BOUGHT OUTRIGHT BY OTHER CLUBS:
- Marco Baldan (Nocerina)
- Alberto Calvetti (Verona)
- Andrea De Vito (Cittadella)
- Andrea Peverelli (Novara)

NO DEAL:
- Wilfred Osuji (goes to Padova)
- Simone Romagnoli (goes to Pescara)


*Parma have reportedly been after Empoli’s half of Saponara. Either team can sell their half of the player at any time, which requires the other team to negotiate with the new club as to where the player will play, etc.

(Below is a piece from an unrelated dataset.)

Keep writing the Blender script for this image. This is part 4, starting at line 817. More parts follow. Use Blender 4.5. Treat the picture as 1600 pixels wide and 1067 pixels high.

Filippo Lora, this past season's Primavera captain is now co-owned by Cittadella

So Milan have invested in other players, have had other clubs invest in our players, have bought our own youth players back, sold our youth players to other clubs, and let a couple of players go. And even still, some of these deals may be used as bargaining chips to help acquire other players. If you listened to the special Youth Sector podcast a couple of weeks ago with Francesco Battaglia, you’ll remember us talking about how hard it its for so many of the youth players to even play professionally. So you can see that at least for these players, they are getting to play, even if it is for Serie B or other teams.

Two of our most infamous co-ownership deals come from other youth sectors: Kevin Constant, who came from Toulouse in France and we now co-own with Genoa, and Riccardo Saponara, who came from the humble beginnings of Serie D side Ravenna. Constant played for Chievo and then Genoa, at which point last year, Milan bought 50% of his contract from Genoa. Saponara had moved to Serie B side Empoli in January, and in January, Milan bought 50% of his contract but left him at Empoli to finish the season. He will now join Milan this summer and play next season with our first team.

Much is anticipated from Riccardo Saponara, co-owned with Empoli, but playing for Milan this season

Co-ownership encourages the development of young players, even if it complicates everything else. And while it is probably most beneficial to the clubs themselves, allowing them minimal risk and maximum benefit, it probably allows some players to play who wouldn’t otherwise. But I suppose for the players, it’s a bit like having parents who you know are going to get divorced in two years. Or like surrendering two years of your career to a tale of two clubs.